--- begin ---

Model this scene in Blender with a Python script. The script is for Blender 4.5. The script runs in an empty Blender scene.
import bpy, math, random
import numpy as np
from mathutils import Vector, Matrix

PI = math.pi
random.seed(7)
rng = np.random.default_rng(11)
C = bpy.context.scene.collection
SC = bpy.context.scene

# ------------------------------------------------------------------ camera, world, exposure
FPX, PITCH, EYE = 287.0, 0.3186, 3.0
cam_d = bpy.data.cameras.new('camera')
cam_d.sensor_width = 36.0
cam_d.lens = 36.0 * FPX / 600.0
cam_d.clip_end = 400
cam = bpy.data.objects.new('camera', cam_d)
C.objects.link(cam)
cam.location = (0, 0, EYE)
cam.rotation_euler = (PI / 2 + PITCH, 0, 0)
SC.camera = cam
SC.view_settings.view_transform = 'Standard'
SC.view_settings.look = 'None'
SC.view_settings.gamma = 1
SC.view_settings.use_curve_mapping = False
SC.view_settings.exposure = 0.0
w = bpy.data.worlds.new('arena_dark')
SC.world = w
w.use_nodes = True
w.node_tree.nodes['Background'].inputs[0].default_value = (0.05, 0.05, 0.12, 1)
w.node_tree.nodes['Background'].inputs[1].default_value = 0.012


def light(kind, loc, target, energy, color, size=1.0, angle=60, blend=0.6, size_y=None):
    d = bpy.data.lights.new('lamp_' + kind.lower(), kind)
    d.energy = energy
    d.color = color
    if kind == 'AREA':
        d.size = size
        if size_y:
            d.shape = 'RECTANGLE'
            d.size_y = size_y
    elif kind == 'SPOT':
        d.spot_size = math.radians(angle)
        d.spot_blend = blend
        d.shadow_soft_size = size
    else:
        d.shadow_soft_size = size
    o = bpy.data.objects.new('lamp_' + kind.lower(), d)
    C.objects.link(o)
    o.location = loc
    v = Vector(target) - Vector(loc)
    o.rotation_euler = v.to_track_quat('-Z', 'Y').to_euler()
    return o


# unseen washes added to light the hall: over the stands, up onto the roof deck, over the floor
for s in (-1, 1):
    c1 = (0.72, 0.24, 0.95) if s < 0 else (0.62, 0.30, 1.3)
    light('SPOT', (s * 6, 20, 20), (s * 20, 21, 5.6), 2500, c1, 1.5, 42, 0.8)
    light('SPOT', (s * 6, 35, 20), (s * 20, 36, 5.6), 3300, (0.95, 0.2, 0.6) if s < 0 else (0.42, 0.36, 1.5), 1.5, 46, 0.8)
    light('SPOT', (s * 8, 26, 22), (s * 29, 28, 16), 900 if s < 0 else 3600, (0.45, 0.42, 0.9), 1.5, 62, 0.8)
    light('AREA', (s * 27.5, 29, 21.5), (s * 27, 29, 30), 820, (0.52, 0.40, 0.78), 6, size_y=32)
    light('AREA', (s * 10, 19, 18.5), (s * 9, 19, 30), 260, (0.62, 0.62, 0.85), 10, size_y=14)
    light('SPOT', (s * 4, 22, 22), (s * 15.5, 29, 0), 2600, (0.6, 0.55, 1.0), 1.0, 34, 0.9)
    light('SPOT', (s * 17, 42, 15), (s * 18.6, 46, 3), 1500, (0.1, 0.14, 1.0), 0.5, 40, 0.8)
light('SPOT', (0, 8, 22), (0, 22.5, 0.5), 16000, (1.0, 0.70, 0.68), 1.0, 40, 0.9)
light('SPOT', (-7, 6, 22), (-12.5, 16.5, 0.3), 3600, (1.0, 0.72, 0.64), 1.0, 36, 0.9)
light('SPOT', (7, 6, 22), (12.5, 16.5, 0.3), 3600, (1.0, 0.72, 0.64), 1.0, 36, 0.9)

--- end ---

EXERCISE INSTRUCTIONS: Please reproduce exactly the lines above, beginning with the first and ending with the line that contains "SC = bpy.context.scene", and include nothing outside that range.

EXERCISE SOLUTION:
Model this scene in Blender with a Python script. The script is for Blender 4.5. The script runs in an empty Blender scene.
import bpy, math, random
import numpy as np
from mathutils import Vector, Matrix

PI = math.pi
random.seed(7)
rng = np.random.default_rng(11)
C = bpy.context.scene.collection
SC = bpy.context.scene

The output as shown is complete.